Records from a data source:
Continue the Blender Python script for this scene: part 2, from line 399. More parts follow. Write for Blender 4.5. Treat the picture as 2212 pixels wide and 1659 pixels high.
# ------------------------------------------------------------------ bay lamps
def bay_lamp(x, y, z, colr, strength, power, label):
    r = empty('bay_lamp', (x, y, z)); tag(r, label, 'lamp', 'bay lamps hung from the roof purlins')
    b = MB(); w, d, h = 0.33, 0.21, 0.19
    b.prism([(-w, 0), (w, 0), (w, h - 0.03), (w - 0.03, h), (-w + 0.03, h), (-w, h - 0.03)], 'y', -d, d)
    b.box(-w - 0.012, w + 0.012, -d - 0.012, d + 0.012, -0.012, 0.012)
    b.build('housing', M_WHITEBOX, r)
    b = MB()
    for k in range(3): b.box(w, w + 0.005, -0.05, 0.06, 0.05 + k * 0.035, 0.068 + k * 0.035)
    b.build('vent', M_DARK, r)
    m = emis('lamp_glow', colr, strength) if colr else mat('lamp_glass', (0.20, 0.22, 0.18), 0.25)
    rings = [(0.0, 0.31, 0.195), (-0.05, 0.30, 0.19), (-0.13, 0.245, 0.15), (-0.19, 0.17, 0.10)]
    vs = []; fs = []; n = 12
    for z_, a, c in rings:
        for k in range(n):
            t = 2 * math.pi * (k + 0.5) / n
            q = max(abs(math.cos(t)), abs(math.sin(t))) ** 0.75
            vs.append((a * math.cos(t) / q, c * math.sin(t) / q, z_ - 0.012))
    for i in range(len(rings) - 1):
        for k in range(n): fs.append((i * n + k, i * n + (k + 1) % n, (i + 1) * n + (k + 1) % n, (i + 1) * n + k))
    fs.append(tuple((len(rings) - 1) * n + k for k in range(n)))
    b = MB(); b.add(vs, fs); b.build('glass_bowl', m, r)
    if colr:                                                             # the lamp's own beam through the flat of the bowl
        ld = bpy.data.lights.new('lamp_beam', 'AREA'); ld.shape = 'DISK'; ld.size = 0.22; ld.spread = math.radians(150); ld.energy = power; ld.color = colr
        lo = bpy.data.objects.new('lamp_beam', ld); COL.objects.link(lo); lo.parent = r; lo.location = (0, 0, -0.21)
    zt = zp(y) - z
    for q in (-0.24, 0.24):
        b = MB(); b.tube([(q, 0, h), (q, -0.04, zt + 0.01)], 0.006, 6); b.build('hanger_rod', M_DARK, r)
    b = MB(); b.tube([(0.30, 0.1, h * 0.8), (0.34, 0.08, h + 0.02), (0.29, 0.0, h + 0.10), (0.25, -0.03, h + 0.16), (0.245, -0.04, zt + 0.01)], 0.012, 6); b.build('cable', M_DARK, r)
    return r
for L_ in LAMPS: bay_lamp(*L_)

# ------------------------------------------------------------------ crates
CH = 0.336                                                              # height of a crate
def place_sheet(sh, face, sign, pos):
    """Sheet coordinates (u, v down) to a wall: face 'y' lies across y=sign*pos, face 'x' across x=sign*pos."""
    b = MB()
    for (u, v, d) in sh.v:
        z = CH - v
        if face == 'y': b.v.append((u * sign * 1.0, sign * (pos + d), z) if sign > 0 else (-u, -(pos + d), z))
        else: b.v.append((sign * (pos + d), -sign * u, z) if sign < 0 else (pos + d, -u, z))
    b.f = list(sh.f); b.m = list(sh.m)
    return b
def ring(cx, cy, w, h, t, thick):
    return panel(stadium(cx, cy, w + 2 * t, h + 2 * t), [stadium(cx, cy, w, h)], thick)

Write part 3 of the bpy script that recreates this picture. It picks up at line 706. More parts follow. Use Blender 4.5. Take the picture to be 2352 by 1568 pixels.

● **OBJECTIVE**: Write the data out again in full and exactly.

● **EXPECTED ANSWER**:
Continue the Blender Python script for this scene: part 2, from line 399. More parts follow. Write for Blender 4.5. Treat the picture as 2212 pixels wide and 1659 pixels high.
# ------------------------------------------------------------------ bay lamps
def bay_lamp(x, y, z, colr, strength, power, label):
    r = empty('bay_lamp', (x, y, z)); tag(r, label, 'lamp', 'bay lamps hung from the roof purlins')
    b = MB(); w, d, h = 0.33, 0.21, 0.19
    b.prism([(-w, 0), (w, 0), (w, h - 0.03), (w - 0.03, h), (-w + 0.03, h), (-w, h - 0.03)], 'y', -d, d)
    b.box(-w - 0.012, w + 0.012, -d - 0.012, d + 0.012, -0.012, 0.012)
    b.build('housing', M_WHITEBOX, r)
    b = MB()
    for k in range(3): b.box(w, w + 0.005, -0.05, 0.06, 0.05 + k * 0.035, 0.068 + k * 0.035)
    b.build('vent', M_DARK, r)
    m = emis('lamp_glow', colr, strength) if colr else mat('lamp_glass', (0.20, 0.22, 0.18), 0.25)
    rings = [(0.0, 0.31, 0.195), (-0.05, 0.30, 0.19), (-0.13, 0.245, 0.15), (-0.19, 0.17, 0.10)]
    vs = []; fs = []; n = 12
    for z_, a, c in rings:
        for k in range(n):
            t = 2 * math.pi * (k + 0.5) / n
            q = max(abs(math.cos(t)), abs(math.sin(t))) ** 0.75
            vs.append((a * math.cos(t) / q, c * math.sin(t) / q, z_ - 0.012))
    for i in range(len(rings) - 1):
        for k in range(n): fs.append((i * n + k, i * n + (k + 1) % n, (i + 1) * n + (k + 1) % n, (i + 1) * n + k))
    fs.append(tuple((len(rings) - 1) * n + k for k in range(n)))
    b = MB(); b.add(vs, fs); b.build('glass_bowl', m, r)
    if colr:                                                             # the lamp's own beam through the flat of the bowl
        ld = bpy.data.lights.new('lamp_beam', 'AREA'); ld.shape = 'DISK'; ld.size = 0.22; ld.spread = math.radians(150); ld.energy = power; ld.color = colr
        lo = bpy.data.objects.new('lamp_beam', ld); COL.objects.link(lo); lo.parent = r; lo.location = (0, 0, -0.21)
    zt = zp(y) - z
    for q in (-0.24, 0.24):
        b = MB(); b.tube([(q, 0, h), (q, -0.04, zt + 0.01)], 0.006, 6); b.build('hanger_rod', M_DARK, r)
    b = MB(); b.tube([(0.30, 0.1, h * 0.8), (0.34, 0.08, h + 0.02), (0.29, 0.0, h + 0.10), (0.25, -0.03, h + 0.16), (0.245, -0.04, zt + 0.01)], 0.012, 6); b.build('cable', M_DARK, r)
    return r
for L_ in LAMPS: bay_lamp(*L_)

# ------------------------------------------------------------------ crates
CH = 0.336                                                              # height of a crate
def place_sheet(sh, face, sign, pos):
    """Sheet coordinates (u, v down) to a wall: face 'y' lies across y=sign*pos, face 'x' across x=sign*pos."""
    b = MB()
    for (u, v, d) in sh.v:
        z = CH - v
        if face == 'y': b.v.append((u * sign * 1.0, sign * (pos + d), z) if sign > 0 else (-u, -(pos + d), z))
        else: b.v.append((sign * (pos + d), -sign * u, z) if sign < 0 else (pos + d, -u, z))
    b.f = list(sh.f); b.m = list(sh.m)
    return b
def ring(cx, cy, w, h, t, thick):
    return panel(stadium(cx, cy, w + 2 * t, h + 2 * t), [stadium(cx, cy, w, h)], thick)

Write part 3 of the bpy script that recreates this picture. It picks up at line 706. More parts follow. Use Blender 4.5. Take the picture to be 2352 by 1568 pixels.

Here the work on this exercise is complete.